The result comes back as a serial number, so format the cell as a date. Full details in the EOMONTH function guide.

EDATE

=EDATE(start_date, months)

Same idea, but it keeps the day of the month instead of jumping to the end: =EDATE(DATE(2026,6,11), 3) returns September 11, 2026. Perfect for subscription renewals and loan schedules. If the target month is shorter (January 31 + 1 month), EDATE sensibly returns the last day available (February 28 or 29). Full details in the EDATE function guide.

Working days: NETWORKDAYS and WORKDAY

These two are mirror images, and people mix them up constantly:

  • NETWORKDAYS counts the working days between two dates you already have.
  • WORKDAY finds the date that lands N working days from a start point.

NETWORKDAYS

=NETWORKDAYS(start_date, end_date, [holidays])

Counts Monday–Friday between the dates, inclusive of both endpoints, minus any dates in the optional holidays range. Project length with a holiday list in H2:H12:

=NETWORKDAYS(A2, B2, $H$2:$H$12)

More examples in the NETWORKDAYS guide. If your weekend isn’t Saturday–Sunday — common in the Middle East, or for compressed schedules — use NETWORKDAYS.INTL, which lets you define the weekend with a code or a 7-character mask like "0000011".

WORKDAY

=WORKDAY(start_date, days, [holidays])

“Ship within 10 business days” with the order date in A2:

=WORKDAY(A2, 10, $H$2:$H$12)

Note that WORKDAY does not count the start date itself as day 1. The WORKDAY guide covers negative offsets (counting backward) too.

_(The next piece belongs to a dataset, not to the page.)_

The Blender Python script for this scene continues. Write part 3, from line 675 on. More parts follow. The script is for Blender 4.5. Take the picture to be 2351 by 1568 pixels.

Pulling dates apart: YEAR, MONTH, DAY, WEEKDAY

These extractors each take one date and return a number:

  • =YEAR(A2) → 2026
  • =MONTH(A2) → 6
  • =DAY(A2) → 11
  • =WEEKDAY(A2) → 5 (Thursday, with the default Sunday=1 numbering)

They shine in combination. Flag weekend dates for conditional formatting:

=WEEKDAY(A2, 2) >= 6

The 2 return type numbers Monday=1 through Sunday=7, which makes the weekend test readable. Group transactions by year with =YEAR(A2) in a helper column and you’ve saved yourself a pivot table headache.

The calculations everyone actually needs

Age (or tenure) in years

=DATEDIF(birth_date, TODAY(), "Y")

For fractional years — useful in HR and finance — use the YEARFRAC function instead: =YEARFRAC(birth_date, TODAY()) returns something like 38.74, which you can then ROUND or floor as needed.

Countdown to a deadline

=DATE(2026,12,25) - TODAY()

Plain subtraction returns the number of days remaining. Wrap it for display:

="Days until launch: " & (B1 - TODAY())

If the result shows as a date like “1/19/1900” instead of a number, the cell inherited date formatting — switch it back to General. For business days remaining, swap in =NETWORKDAYS(TODAY(), B1).

End of month / first of month

=EOMONTH(A2, 0)        → month-end of A2's month
=EOMONTH(A2, -1) + 1   → first day of A2's month

Overdue flag

=IF(due_date < TODAY(), "OVERDUE", "")

Pair it with conditional formatting on the date column and overdue rows light up on their own.

When your “dates” are actually text

The most common date problem isn’t a formula at all — it’s imported data where dates are text strings. The tell: they’re left-aligned, and =ISNUMBER(A2) returns FALSE. Fix them with =DATEVALUE(A2), or for stubborn formats, see how to convert text to dates. Once they’re real serial numbers, every function above works. And remember that what a date looks like is just formatting — if you need ISO format, long dates, or custom codes like ddd, mmm d, that’s a trip to changing the date format, not a formula change.

FAQ

Why does my date formula return a number like 46184?

That’s the raw serial number — the formula worked, but the cell is formatted as General. Select the cell, press Ctrl + 1, and choose a Date format. The reverse problem (a subtraction showing “1/19/1900”) means a count of days got formatted as a date; set it back to General.

Why doesn’t DATEDIF show up when I type it?

It’s an undocumented compatibility function, so Excel hides it from autocomplete and the formula wizard. Type it manually with all three arguments and it calculates fine in every current version of Excel, including Excel for the web.

What’s the real difference between EDATE and EOMONTH?

Both shift a date by whole months. EDATE preserves the day of the month (March 15 + 2 months = May 15), while EOMONTH always snaps to the last day of the resulting month (March 15 + 2 months = May 31). Use EDATE for anniversaries and renewals, EOMONTH for anything tied to month-end close.

How do I make NETWORKDAYS respect my company’s holidays?

List the holiday dates in a spare range — one real date per cell — and pass that range as the third argument: =NETWORKDAYS(A2, B2, $H$2:$H$12). Lock the reference with dollar signs so it survives copying down. WORKDAY accepts the same holiday range as its third argument.